* [STATED GOAL]:
Scan the material below for the string "wide", and copy every line where it shows up.

>> Start DATASET CONTENT

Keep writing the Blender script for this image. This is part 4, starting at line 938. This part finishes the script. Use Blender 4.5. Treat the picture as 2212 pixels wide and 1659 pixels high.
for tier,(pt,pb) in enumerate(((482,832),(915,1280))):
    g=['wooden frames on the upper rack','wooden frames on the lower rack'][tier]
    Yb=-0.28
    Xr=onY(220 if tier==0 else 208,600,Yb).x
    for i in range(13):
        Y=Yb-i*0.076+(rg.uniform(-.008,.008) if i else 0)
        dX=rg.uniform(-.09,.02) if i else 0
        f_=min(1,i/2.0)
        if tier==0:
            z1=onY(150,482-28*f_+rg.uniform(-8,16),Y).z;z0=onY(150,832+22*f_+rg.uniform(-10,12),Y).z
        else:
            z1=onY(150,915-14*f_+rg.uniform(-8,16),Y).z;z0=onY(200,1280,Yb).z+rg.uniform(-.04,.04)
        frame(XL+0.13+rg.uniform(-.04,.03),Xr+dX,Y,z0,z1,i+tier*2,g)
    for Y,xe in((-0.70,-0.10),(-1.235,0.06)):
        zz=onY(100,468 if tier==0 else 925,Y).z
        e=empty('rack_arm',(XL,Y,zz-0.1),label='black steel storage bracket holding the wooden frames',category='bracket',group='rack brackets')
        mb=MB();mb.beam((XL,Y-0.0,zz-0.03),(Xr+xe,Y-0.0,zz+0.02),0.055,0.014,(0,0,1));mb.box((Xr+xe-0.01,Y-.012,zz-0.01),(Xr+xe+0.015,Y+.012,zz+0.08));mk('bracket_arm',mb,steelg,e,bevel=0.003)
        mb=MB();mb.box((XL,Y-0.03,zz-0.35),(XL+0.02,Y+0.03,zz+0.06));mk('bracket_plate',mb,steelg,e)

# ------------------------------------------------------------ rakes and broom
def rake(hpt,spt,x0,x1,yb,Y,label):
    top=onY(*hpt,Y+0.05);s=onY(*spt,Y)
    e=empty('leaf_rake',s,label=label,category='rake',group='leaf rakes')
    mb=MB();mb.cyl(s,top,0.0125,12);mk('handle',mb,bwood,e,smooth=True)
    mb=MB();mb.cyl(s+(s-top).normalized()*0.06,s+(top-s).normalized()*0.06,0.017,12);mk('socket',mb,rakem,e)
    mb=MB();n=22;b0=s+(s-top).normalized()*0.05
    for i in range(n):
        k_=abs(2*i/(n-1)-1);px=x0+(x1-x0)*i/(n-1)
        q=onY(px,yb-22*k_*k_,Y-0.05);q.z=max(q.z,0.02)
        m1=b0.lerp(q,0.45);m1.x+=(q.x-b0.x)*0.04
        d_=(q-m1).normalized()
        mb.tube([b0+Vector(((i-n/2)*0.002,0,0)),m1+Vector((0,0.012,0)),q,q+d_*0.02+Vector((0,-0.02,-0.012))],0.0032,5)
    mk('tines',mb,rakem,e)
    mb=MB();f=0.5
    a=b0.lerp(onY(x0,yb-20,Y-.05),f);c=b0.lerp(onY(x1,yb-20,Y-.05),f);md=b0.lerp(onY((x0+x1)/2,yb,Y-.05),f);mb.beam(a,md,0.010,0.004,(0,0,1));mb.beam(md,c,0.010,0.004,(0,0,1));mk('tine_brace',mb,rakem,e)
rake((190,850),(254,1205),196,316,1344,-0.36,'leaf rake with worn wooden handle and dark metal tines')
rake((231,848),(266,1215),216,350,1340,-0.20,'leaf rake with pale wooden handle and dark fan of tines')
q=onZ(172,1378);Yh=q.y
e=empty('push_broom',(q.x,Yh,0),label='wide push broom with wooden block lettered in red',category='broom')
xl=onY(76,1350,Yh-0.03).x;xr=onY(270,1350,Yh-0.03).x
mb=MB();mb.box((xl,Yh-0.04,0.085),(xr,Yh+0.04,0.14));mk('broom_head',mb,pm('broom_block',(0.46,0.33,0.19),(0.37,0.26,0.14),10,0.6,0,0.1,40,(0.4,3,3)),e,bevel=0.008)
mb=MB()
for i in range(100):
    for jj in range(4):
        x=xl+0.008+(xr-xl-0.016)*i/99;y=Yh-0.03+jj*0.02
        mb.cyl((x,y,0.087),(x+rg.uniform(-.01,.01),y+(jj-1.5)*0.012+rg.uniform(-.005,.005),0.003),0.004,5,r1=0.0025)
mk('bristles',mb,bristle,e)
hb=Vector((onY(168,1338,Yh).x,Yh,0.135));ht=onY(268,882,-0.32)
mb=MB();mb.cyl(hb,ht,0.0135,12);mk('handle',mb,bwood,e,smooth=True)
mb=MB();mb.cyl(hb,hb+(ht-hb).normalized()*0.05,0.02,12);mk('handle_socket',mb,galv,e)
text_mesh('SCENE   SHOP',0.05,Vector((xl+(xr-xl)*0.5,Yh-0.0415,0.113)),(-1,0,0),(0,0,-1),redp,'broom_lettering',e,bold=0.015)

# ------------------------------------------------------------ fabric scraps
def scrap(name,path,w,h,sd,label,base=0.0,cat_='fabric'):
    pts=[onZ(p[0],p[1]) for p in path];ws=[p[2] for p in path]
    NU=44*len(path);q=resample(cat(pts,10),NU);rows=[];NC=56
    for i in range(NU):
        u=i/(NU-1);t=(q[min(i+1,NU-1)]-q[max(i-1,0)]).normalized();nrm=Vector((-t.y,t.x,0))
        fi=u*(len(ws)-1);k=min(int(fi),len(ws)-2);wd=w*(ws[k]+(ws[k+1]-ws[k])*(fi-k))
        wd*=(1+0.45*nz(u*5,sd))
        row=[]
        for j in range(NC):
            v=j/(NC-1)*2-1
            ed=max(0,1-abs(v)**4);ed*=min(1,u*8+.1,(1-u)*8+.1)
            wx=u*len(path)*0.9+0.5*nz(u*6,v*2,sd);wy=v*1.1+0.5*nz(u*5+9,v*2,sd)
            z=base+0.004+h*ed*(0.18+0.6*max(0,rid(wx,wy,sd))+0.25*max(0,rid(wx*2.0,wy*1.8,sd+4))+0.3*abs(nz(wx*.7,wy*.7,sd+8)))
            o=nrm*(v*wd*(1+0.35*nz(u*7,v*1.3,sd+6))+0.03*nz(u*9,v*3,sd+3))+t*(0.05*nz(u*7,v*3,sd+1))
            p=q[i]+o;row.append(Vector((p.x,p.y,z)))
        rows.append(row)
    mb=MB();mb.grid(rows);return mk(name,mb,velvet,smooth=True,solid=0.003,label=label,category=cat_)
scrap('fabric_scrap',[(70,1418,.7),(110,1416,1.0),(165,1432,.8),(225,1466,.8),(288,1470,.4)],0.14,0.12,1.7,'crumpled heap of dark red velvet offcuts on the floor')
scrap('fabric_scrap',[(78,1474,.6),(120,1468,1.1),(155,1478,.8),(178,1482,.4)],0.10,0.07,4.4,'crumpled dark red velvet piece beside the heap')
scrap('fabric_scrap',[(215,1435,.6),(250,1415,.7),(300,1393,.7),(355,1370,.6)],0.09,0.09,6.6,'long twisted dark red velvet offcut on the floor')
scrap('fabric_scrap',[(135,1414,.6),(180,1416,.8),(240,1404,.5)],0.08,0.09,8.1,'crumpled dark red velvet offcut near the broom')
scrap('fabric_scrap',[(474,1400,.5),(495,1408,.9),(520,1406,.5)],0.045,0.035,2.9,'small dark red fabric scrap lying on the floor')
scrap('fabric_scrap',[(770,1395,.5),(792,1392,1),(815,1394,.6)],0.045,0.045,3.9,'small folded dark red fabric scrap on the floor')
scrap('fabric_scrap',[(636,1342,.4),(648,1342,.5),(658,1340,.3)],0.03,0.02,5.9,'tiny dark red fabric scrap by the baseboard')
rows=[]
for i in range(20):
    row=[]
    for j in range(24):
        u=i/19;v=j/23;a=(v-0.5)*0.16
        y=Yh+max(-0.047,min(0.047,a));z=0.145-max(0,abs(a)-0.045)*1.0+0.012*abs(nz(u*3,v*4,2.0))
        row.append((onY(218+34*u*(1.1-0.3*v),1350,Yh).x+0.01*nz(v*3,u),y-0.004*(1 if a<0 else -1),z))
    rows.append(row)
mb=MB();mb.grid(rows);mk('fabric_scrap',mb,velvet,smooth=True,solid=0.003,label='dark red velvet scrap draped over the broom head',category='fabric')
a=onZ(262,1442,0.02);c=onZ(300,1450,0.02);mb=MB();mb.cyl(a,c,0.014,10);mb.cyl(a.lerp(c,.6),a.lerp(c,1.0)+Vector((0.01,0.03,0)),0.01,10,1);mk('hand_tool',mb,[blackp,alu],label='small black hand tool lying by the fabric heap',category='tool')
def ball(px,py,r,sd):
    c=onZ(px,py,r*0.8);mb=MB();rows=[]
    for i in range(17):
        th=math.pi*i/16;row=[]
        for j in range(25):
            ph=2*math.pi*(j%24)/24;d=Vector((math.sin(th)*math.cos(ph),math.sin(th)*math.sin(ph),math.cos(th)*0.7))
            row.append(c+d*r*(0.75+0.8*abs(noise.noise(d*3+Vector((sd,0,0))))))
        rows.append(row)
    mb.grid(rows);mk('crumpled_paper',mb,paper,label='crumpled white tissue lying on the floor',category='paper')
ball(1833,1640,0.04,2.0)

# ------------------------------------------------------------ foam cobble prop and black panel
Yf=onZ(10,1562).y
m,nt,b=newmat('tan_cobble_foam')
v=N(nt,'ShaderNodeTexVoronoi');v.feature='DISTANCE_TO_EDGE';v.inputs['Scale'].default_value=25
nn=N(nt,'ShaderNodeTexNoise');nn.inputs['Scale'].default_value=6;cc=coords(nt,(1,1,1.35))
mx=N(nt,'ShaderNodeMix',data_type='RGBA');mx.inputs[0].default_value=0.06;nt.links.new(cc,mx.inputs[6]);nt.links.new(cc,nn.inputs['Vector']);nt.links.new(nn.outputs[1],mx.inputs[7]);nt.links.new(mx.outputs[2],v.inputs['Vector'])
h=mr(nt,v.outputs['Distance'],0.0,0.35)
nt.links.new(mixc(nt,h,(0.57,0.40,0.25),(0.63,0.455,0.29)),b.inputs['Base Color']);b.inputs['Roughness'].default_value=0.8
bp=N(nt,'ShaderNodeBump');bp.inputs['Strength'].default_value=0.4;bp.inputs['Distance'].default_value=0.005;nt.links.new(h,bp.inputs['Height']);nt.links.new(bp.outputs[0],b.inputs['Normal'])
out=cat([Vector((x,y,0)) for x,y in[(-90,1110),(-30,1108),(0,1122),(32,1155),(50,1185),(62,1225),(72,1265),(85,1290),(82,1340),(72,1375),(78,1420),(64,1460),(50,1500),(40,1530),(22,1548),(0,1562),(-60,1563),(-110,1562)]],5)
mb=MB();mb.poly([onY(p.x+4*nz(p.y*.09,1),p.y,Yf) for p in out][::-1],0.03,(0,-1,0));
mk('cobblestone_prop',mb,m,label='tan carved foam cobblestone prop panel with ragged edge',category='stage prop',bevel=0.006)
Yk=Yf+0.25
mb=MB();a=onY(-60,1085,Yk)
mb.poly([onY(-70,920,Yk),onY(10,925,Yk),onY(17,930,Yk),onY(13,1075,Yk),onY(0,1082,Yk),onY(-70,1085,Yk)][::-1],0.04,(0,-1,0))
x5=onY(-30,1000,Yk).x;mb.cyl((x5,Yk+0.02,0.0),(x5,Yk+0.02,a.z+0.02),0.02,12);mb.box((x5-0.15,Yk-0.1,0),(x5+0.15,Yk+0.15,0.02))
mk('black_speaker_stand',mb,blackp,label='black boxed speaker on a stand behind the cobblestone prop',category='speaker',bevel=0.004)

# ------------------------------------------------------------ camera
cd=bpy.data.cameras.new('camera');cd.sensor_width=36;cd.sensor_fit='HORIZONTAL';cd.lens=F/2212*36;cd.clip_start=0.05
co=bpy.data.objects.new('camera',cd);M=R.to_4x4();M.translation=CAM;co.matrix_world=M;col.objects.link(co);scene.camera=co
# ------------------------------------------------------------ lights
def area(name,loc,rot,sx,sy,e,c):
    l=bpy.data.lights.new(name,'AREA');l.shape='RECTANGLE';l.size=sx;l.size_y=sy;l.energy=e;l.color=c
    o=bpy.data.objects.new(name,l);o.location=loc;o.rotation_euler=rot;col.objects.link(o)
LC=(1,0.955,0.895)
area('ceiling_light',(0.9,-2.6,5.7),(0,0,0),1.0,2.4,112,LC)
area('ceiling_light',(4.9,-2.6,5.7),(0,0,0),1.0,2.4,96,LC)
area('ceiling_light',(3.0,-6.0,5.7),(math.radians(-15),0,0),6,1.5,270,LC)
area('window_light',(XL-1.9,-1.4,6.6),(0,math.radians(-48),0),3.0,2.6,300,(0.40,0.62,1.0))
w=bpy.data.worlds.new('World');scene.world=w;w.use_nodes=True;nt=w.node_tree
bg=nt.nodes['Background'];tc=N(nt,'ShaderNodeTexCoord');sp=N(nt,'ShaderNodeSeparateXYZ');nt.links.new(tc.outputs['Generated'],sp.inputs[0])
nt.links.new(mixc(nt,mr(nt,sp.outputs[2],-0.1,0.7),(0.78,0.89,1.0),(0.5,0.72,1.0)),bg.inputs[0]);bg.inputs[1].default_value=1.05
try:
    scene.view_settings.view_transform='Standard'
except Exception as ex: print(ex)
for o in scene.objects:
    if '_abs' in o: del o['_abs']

>> End DATASET CONTENT

* [THE RESPONSE]:
Keep writing the Blender script for this image. This is part 4, starting at line 938. This part finishes the script. Use Blender 4.5. Treat the picture as 2212 pixels wide and 1659 pixels high.
e=empty('push_broom',(q.x,Yh,0),label='wide push broom with wooden block lettered in red',category='broom')